**The problem**
All of the material should be reproduced exactly, with pictures left out.

+++ Raw data +++

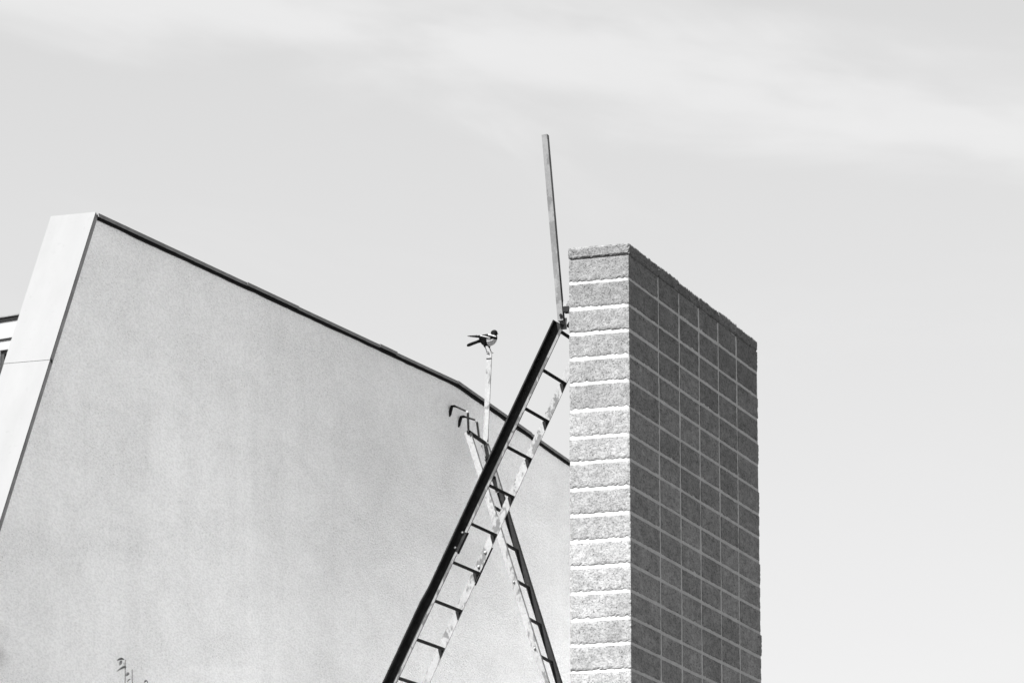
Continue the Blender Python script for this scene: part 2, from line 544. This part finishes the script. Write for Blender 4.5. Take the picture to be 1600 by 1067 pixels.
# top slabs
for c, (ya, yb) in enumerate(zip(YJ, YJ[1:])):
    a = ya + (0.004 if c else -.008); b_ = yb - (0.004 if c < 5 else -.004)
    hgt = 0.094 + rng.uniform(-.008, .006)
    me = block_mesh('top_slab', (-CX0 + .012, b_ - a, hgt), 80 + c, 0.016, 2.4); me.materials.append(MAT['block'])
    o = link('top_slab', me, None, chim)
    o.location = (CX0 / 2 + rng.uniform(-.003, .003), (a + b_) / 2, ZJ[0] + .004 + hgt / 2 - AZ)

# ------------------------------------------------------------------ front ladder, leaning on the chimney
NA, NB = Vector((-0.797, 8.676)), Vector((-1.974, 6.352))     # underside line of the near stile in (x, z)
FA, FB = Vector((-0.800, 8.662)), Vector((-1.930, 6.378))     # the same of the far stile
YN, YF = 0.30, 0.83
FZ = AZ
def on(A, B, z):
    t = (z - A.y) / (B.y - A.y); return A + (B - A) * t
def perp(A, B):
    dd = (A - B).normalized(); return Vector((-dd.y, dd.x))     # points up-left
footN = on(NA, NB, FZ)
lad = thing('chimney_ladder', 'long sloping steel ladder leaning against the block chimney, nearest stile black', 'ladder', (footN.x, YN, FZ))
LO = Vector((footN.x, YN, FZ))
def lp(bm): bmesh.ops.translate(bm, vec=-LO, verts=bm.verts); return bm
pn = perp(NA, NB); pf = perp(FA, FB)
WEB = 0.082
def strip(A, B, z0, z1, o0, o1, pv, y0, y1, bm):
    """bar parallel to line A-B between heights z0..z1, from o0 to o1 across (up-left), y0..y1"""
    p0, p1 = on(A, B, z0), on(A, B, z1)
    q = [p0 + pv * o0, p0 + pv * o1, p1 + pv * o1, p1 + pv * o0]
    a = [bm.verts.new((v.x, y0, v.y)) for v in q]; b = [bm.verts.new((v.x, y1, v.y)) for v in q]
    bm.faces.new(a); bm.faces.new(b[::-1])
    for i in range(4): bm.faces.new((a[i], b[i], b[(i + 1) % 4], a[(i + 1) % 4]))
ZTN = 9.018
# near stile: an angle with its flange turned outward along the upper edge; dented where the flange was knocked
bm = bmesh.new()
segs = [(FZ, 6.87, 0.0), (6.87, 6.98, None), (6.98, ZTN, -0.004)]
def stile_ring(z, dent, bm, y0, y1, o0, o1):
    p = on(NA, NB, z); 
    return [bm.verts.new((p.x + pn.x * o, y, p.y + pn.y * o)) for o, y in ((o0, y0), (o1 + dent, y0), (o1 + dent, y1), (o0, y1))]
zs = [(FZ, .002), (6.40, .004), (6.80, .006), (6.88, .006), (6.93, .001), (6.99, -.004), (7.3, -.004), (8.0, 0), (8.6, 0), (ZTN, 0)]
for y0, y1, o0, o1 in ((YN, YN + .008, .0, WEB), (YN - .055, YN - .0005, WEB - .009, WEB + .001)):
    prev = None
    for z, de in zs:
        p = on(NA, NB, z)
        oo0 = o0 + (de if o0 > .05 else 0)
        ring = [bm.verts.new((p.x + pn.x * o, y, p.y + pn.y * o)) for o, y in ((oo0, y0), (o1 + de, y0), (o1 + de, y1), (oo0, y1))]
        if prev:
            for k in range(4): bm.faces.new((prev[k], prev[(k + 1) % 4], ring[(k + 1) % 4], ring[k]))
        else: bm.faces.new(ring[::-1])
        prev = ring
    bm.faces.new(prev)
stile = tag(link('stile', mesh_of(lp(bm), 'stile'), MAT['black'], lad), 'near stile with its shade put in black and a pale strip for the lit edge')  # black colour carries the shade on the angle's outer side
for z0, z1 in ((FZ + .01, 7.29), (7.44, ZTN - .02)):
    bm = bmesh.new(); strip(NA, NB, z0, z1, -.001, .019, pn, YN - .006, YN - .0008, bm)
    link('lit_edge_strip', mesh_of(lp(bm), 'lit_edge_strip'), MAT['lip'], stile)  # pale strip put in for the sunlit lower edge of the stile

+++

**Solution for this task**
Continue the Blender Python script for this scene: part 2, from line 544. This part finishes the script. Write for Blender 4.5. Take the picture to be 1600 by 1067 pixels.
# top slabs
for c, (ya, yb) in enumerate(zip(YJ, YJ[1:])):
    a = ya + (0.004 if c else -.008); b_ = yb - (0.004 if c < 5 else -.004)
    hgt = 0.094 + rng.uniform(-.008, .006)
    me = block_mesh('top_slab', (-CX0 + .012, b_ - a, hgt), 80 + c, 0.016, 2.4); me.materials.append(MAT['block'])
    o = link('top_slab', me, None, chim)
    o.location = (CX0 / 2 + rng.uniform(-.003, .003), (a + b_) / 2, ZJ[0] + .004 + hgt / 2 - AZ)

# ------------------------------------------------------------------ front ladder, leaning on the chimney
NA, NB = Vector((-0.797, 8.676)), Vector((-1.974, 6.352))     # underside line of the near stile in (x, z)
FA, FB = Vector((-0.800, 8.662)), Vector((-1.930, 6.378))     # the same of the far stile
YN, YF = 0.30, 0.83
FZ = AZ
def on(A, B, z):
    t = (z - A.y) / (B.y - A.y); return A + (B - A) * t
def perp(A, B):
    dd = (A - B).normalized(); return Vector((-dd.y, dd.x))     # points up-left
footN = on(NA, NB, FZ)
lad = thing('chimney_ladder', 'long sloping steel ladder leaning against the block chimney, nearest stile black', 'ladder', (footN.x, YN, FZ))
LO = Vector((footN.x, YN, FZ))
def lp(bm): bmesh.ops.translate(bm, vec=-LO, verts=bm.verts); return bm
pn = perp(NA, NB); pf = perp(FA, FB)
WEB = 0.082
def strip(A, B, z0, z1, o0, o1, pv, y0, y1, bm):
    """bar parallel to line A-B between heights z0..z1, from o0 to o1 across (up-left), y0..y1"""
    p0, p1 = on(A, B, z0), on(A, B, z1)
    q = [p0 + pv * o0, p0 + pv * o1, p1 + pv * o1, p1 + pv * o0]
    a = [bm.verts.new((v.x, y0, v.y)) for v in q]; b = [bm.verts.new((v.x, y1, v.y)) for v in q]
    bm.faces.new(a); bm.faces.new(b[::-1])
    for i in range(4): bm.faces.new((a[i], b[i], b[(i + 1) % 4], a[(i + 1) % 4]))
ZTN = 9.018
# near stile: an angle with its flange turned outward along the upper edge; dented where the flange was knocked
bm = bmesh.new()
segs = [(FZ, 6.87, 0.0), (6.87, 6.98, None), (6.98, ZTN, -0.004)]
def stile_ring(z, dent, bm, y0, y1, o0, o1):
    p = on(NA, NB, z); 
    return [bm.verts.new((p.x + pn.x * o, y, p.y + pn.y * o)) for o, y in ((o0, y0), (o1 + dent, y0), (o1 + dent, y1), (o0, y1))]
zs = [(FZ, .002), (6.40, .004), (6.80, .006), (6.88, .006), (6.93, .001), (6.99, -.004), (7.3, -.004), (8.0, 0), (8.6, 0), (ZTN, 0)]
for y0, y1, o0, o1 in ((YN, YN + .008, .0, WEB), (YN - .055, YN - .0005, WEB - .009, WEB + .001)):
    prev = None
    for z, de in zs:
        p = on(NA, NB, z)
        oo0 = o0 + (de if o0 > .05 else 0)
        ring = [bm.verts.new((p.x + pn.x * o, y, p.y + pn.y * o)) for o, y in ((oo0, y0), (o1 + de, y0), (o1 + de, y1), (oo0, y1))]
        if prev:
            for k in range(4): bm.faces.new((prev[k], prev[(k + 1) % 4], ring[(k + 1) % 4], ring[k]))
        else: bm.faces.new(ring[::-1])
        prev = ring
    bm.faces.new(prev)
stile = tag(link('stile', mesh_of(lp(bm), 'stile'), MAT['black'], lad), 'near stile with its shade put in black and a pale strip for the lit edge')  # black colour carries the shade on the angle's outer side
for z0, z1 in ((FZ + .01, 7.29), (7.44, ZTN - .02)):
    bm = bmesh.new(); strip(NA, NB, z0, z1, -.001, .019, pn, YN - .006, YN - .0008, bm)
    link('lit_edge_strip', mesh_of(lp(bm), 'lit_edge_strip'), MAT['lip'], stile)  # pale strip put in for the sunlit lower edge of the stile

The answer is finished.